Эта новая фаза относится к концу 1800-х годов, когда наполеоновские войны обострили политическую и идеологическую ситуацию в стране и вызвали рост патриотических настроений. На волне этих настроений поднимается и консервативная оппозиция, голосом которой был Шишков, но теперь ей противостоит уже новое поколение. В 1809 г. Батюшков включается в полемику своим «Видением на берегах Леты». Это было одно из самых значительных и эффективных выступлений против шишковистов.

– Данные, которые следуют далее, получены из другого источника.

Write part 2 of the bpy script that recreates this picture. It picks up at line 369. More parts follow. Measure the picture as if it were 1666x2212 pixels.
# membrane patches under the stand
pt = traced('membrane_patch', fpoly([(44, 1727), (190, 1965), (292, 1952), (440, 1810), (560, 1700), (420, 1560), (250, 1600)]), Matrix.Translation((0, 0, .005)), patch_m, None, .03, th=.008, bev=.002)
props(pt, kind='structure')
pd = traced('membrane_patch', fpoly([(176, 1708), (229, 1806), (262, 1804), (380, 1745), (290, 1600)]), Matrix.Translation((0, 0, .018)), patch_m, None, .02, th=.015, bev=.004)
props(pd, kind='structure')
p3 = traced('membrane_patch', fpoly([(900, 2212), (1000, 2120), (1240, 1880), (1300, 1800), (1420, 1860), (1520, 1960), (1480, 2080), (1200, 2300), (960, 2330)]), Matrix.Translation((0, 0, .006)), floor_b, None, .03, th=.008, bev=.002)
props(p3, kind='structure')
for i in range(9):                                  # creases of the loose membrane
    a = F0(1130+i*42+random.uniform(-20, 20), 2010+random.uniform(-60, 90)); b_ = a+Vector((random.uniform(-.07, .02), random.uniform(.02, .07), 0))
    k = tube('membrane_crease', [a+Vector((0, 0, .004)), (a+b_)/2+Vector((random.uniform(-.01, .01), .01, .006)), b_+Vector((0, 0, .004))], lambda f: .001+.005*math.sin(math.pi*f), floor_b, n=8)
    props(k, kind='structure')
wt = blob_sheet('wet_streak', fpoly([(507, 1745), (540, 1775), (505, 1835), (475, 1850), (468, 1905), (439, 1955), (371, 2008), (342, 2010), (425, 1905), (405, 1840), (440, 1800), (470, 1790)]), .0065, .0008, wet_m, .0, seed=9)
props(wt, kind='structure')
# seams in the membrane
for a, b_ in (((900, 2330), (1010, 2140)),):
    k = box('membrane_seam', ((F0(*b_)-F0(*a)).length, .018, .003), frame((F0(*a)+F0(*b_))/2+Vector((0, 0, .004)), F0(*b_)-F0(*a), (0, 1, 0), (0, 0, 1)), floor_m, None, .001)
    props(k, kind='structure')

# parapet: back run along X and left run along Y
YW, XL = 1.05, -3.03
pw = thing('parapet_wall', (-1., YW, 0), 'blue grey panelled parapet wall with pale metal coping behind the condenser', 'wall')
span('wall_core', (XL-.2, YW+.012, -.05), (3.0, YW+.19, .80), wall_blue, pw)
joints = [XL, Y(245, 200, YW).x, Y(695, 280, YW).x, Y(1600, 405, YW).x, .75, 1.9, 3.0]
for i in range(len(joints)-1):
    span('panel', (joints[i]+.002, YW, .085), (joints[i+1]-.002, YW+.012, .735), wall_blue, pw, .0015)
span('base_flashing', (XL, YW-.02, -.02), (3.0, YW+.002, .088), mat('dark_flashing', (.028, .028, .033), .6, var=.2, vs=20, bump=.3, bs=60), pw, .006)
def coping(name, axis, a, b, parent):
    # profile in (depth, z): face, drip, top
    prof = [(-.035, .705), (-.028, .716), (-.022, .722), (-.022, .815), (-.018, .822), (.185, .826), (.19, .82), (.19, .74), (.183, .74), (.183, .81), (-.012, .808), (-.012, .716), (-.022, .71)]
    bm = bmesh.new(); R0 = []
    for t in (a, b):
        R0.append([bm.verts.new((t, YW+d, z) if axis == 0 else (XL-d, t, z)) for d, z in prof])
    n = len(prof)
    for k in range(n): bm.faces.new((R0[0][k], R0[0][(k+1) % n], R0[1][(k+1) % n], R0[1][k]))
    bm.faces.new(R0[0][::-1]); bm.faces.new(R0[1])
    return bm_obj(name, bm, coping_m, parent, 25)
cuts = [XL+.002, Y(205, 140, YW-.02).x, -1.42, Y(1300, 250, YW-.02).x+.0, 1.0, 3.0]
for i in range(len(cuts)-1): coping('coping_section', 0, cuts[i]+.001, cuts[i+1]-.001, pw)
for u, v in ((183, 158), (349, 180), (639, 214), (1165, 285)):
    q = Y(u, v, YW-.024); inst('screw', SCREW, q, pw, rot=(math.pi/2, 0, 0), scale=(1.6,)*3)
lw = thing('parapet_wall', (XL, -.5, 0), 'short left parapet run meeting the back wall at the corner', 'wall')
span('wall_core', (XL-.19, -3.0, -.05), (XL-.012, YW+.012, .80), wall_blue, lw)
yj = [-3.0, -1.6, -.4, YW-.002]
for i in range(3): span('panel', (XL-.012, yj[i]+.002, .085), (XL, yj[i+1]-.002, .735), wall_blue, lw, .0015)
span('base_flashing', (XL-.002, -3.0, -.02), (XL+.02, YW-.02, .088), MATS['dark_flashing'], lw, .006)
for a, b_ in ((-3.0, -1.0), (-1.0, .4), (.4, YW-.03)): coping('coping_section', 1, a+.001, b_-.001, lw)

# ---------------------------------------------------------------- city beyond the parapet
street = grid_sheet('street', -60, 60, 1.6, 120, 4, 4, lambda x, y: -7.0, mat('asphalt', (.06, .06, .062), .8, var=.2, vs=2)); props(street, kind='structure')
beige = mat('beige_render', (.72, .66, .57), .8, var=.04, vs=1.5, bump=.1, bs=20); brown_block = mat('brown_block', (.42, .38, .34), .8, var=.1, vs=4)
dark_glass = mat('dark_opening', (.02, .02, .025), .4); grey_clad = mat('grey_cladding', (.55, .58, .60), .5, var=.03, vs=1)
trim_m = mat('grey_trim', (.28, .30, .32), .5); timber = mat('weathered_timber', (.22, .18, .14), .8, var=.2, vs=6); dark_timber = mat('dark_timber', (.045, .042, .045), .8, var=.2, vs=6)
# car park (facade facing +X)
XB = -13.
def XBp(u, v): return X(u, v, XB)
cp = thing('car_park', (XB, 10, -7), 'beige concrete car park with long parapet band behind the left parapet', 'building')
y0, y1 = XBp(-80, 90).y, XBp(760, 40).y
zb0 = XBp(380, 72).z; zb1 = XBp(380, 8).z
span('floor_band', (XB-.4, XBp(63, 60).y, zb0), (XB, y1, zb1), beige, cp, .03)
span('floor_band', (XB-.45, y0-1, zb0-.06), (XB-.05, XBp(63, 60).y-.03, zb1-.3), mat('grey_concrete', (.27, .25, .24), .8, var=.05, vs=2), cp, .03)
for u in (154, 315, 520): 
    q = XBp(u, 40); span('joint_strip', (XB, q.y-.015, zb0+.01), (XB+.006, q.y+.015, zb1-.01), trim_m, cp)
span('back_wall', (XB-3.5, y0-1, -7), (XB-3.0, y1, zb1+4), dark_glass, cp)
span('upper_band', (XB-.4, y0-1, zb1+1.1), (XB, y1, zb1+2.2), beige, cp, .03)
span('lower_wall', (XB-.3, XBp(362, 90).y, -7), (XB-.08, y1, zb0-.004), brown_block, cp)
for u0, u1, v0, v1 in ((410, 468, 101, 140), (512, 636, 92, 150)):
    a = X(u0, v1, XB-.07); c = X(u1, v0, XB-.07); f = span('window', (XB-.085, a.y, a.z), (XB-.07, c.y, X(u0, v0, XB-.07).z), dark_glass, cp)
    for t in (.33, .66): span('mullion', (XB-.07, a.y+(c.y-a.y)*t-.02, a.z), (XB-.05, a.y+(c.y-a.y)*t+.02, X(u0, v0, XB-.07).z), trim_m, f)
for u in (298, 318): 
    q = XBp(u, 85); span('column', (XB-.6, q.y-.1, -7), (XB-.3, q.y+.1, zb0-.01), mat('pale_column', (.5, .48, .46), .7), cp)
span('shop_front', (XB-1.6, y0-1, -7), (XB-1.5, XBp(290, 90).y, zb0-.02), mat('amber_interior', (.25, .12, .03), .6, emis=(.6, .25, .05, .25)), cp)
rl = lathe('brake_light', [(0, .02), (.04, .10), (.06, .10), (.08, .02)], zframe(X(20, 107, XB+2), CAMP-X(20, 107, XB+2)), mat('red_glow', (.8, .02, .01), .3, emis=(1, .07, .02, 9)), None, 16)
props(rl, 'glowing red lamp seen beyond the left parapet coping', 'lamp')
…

«Видение...» появляется в момент литературной активизации группы Шишкова. В 1810 г. он предпринимает новую попытку утвердить свою точку зрения, публикуя «Перевод двух статей из Лагарпа». Это выступление вызвало к жизни две блестящие полемические работы Д. В. Дашкова: «О переводе двух статей из Лагарпа» (1810) и «О легчайшем способе возражать на критики» (1811). Здесь лингвистический спор прямо перерастал в культурно-идеологический; Шишков предъявлял своим противникам прямые обвинения в подрыве национальных и религиозных устоев; отвечая ему, Дашков обосновывал тезис о русском языке как самостоятельном по отношению к церковнославянскому и в свою очередь адресовал Шишкову упрек в отсталости и вражде к истинному просвещению. Затем полемику продолжила стихотворная сатира — в двух посланиях В. Л. Пушкина «К В. А. Жуковскому» (1810) и «К Д. В. Дашкову» (1811), где определился памфлетный литературный облик «архаика» — невежды и обскуранта и «новатора», подлинного патриота, обогащенного европейским просвещением.